Sei que qdo fomos no mc pegar a "lembrancinha" ele fez a gente participar da brincandeira. Alias mto chata. Era promoçao dos animais do mc donalds, ele fazia cada um "dormir" como o animal e acordar e imita-lo. Obvio que eu peguei o macaco!! Eu fantasiada de Thaty, usando uma bandana amarela no cabelo, e um cilios postiços imenso, tava fazendo: uh uh!! que inferno!!! Paguei o mico, o meu amigo imitou um sapo (light!!) e o infeliz do palhaço nao queria dar nosso animalzinho de premio!! No final das contas, de tantos bichos legais como um flaminco, e uma aranha, eu acabei com o mico mesmo!
Odeio o Ronald!!
ahahahaha, adorei a ilustração!
De que Bozo você está falando: daquele que virou crente, do que tem a voz irritante ou do que morreu? Cada um reagiria de um modo diferente ao "vai tomar no cú".
Não importa a reação hipotética que cada Bozo 'teria' e sim a que realmente ocorreu. A pura negação!

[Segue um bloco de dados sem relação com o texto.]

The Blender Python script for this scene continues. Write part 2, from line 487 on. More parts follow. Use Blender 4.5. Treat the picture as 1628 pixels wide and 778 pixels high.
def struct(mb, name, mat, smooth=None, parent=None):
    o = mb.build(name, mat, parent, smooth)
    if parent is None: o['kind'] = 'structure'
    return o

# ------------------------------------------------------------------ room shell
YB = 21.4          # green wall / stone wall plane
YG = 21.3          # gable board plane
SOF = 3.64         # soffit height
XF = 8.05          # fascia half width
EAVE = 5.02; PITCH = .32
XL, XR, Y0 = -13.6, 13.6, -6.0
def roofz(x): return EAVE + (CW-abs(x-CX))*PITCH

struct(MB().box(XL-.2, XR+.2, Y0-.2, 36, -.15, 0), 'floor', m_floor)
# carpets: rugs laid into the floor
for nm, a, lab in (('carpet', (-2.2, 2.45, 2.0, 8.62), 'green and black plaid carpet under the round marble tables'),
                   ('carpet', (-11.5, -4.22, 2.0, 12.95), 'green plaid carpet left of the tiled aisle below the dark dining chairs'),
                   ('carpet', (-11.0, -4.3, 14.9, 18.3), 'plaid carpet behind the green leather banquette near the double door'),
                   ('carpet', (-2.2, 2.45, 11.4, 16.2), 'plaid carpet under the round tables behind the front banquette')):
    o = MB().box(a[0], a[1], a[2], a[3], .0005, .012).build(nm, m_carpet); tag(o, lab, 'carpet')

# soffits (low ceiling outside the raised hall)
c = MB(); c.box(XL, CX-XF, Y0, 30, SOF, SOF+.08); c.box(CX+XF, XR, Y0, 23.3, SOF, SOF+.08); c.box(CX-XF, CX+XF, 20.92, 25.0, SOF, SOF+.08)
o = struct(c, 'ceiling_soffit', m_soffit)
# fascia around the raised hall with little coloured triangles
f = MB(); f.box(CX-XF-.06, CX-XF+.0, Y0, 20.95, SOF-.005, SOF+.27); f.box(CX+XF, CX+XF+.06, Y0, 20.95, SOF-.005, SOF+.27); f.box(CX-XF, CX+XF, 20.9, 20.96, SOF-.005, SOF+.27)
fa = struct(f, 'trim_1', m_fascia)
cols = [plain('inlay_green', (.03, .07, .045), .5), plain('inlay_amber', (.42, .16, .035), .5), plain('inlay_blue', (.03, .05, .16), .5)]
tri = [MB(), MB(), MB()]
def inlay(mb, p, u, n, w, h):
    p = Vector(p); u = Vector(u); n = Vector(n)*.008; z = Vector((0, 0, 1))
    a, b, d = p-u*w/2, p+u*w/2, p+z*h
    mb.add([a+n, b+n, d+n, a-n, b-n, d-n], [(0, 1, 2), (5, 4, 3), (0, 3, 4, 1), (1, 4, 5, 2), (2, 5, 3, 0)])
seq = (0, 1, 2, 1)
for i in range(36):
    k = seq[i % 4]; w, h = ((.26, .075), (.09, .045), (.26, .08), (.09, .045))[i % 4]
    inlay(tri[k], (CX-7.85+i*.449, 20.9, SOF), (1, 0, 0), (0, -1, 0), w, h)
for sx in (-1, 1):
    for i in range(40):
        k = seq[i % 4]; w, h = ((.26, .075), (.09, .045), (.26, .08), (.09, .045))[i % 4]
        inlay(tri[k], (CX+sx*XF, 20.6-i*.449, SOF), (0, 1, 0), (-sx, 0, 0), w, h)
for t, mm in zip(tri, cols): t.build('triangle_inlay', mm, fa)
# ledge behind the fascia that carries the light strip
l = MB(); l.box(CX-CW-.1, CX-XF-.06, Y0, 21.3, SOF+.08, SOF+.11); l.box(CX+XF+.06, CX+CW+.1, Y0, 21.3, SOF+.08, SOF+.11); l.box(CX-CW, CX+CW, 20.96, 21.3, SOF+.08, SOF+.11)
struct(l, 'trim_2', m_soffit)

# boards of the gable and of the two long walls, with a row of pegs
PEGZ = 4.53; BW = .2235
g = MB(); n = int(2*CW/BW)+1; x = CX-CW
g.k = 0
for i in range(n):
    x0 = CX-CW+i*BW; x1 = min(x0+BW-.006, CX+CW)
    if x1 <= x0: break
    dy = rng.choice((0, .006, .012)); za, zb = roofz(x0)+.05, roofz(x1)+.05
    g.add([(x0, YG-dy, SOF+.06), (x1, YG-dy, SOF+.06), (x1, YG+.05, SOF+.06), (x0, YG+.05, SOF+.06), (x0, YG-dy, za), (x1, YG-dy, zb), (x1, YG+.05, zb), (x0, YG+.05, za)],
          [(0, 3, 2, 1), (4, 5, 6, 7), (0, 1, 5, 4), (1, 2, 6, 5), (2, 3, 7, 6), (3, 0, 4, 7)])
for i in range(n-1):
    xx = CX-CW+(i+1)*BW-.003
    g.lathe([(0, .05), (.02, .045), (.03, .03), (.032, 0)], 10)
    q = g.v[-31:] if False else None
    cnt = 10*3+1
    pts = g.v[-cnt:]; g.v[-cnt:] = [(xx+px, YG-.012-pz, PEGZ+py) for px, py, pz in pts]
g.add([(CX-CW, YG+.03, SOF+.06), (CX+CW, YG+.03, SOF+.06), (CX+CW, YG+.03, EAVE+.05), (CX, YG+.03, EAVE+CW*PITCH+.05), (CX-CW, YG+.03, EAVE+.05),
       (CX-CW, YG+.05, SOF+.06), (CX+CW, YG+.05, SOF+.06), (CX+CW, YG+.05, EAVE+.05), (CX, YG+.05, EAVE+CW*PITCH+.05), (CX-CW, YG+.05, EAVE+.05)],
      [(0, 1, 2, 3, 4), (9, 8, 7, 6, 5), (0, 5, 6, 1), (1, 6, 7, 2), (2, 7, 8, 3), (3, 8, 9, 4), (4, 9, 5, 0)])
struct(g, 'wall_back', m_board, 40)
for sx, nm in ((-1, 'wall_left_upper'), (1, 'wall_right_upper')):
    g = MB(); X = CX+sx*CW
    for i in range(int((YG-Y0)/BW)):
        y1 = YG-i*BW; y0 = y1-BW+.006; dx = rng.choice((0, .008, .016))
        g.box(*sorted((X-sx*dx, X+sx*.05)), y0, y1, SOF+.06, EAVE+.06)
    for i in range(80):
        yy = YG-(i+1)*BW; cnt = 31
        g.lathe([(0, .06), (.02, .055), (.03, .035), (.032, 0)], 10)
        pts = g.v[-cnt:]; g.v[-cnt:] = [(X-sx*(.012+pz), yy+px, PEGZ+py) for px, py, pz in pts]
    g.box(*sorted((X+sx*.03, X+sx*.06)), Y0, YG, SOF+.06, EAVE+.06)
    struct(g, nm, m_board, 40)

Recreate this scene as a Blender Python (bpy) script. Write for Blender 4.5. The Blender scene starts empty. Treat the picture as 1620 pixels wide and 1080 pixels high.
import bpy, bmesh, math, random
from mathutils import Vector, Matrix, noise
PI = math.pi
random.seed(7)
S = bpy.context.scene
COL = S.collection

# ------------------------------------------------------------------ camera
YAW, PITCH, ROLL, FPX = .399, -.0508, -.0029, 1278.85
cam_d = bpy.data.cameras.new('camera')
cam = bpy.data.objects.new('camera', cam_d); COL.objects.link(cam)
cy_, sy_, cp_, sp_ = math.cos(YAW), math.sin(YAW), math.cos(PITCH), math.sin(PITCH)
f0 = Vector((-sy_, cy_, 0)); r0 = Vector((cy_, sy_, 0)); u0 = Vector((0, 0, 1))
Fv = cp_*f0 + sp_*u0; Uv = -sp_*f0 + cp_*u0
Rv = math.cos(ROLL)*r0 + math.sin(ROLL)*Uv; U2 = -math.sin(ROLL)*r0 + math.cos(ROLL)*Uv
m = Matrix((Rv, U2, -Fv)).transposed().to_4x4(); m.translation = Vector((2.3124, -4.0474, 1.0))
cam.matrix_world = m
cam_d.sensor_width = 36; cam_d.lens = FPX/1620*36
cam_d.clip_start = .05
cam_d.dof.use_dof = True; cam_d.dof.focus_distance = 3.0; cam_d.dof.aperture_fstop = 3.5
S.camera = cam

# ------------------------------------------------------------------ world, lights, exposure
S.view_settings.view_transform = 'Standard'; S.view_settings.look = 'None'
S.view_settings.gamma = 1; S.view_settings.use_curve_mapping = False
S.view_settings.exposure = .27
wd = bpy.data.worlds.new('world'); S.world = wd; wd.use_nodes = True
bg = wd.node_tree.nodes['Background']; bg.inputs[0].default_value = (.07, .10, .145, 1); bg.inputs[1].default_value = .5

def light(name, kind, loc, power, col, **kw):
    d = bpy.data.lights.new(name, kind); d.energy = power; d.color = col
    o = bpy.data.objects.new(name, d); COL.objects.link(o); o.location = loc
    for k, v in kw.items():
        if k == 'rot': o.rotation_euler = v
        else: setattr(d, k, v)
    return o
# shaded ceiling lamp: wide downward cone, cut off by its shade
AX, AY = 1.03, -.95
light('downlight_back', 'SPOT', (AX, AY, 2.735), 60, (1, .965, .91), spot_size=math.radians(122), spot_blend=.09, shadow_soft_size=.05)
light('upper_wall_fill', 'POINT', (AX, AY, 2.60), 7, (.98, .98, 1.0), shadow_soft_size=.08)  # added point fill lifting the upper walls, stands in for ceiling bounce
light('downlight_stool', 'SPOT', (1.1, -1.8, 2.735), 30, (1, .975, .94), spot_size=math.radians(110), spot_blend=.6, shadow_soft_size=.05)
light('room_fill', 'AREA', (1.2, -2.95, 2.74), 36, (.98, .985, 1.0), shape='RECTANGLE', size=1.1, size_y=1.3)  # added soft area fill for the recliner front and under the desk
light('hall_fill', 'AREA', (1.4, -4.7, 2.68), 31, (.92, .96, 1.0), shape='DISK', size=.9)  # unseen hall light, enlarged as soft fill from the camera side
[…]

Engraçado como são as coisas... me sinto a verdadeira palhaça mtas vezes... sempre sorrindo, sempre tentando agradar, sempre querendo mostrar que sou forte... mas pra quê?! Ou, melhor, pra quem?! Quanto mais tentamos agradar aprece que as pessoas ficam menos contentes... daí a frustração! E por que não agradamos apenas a si próprios? Pois seria mto egoísmo, né?!?!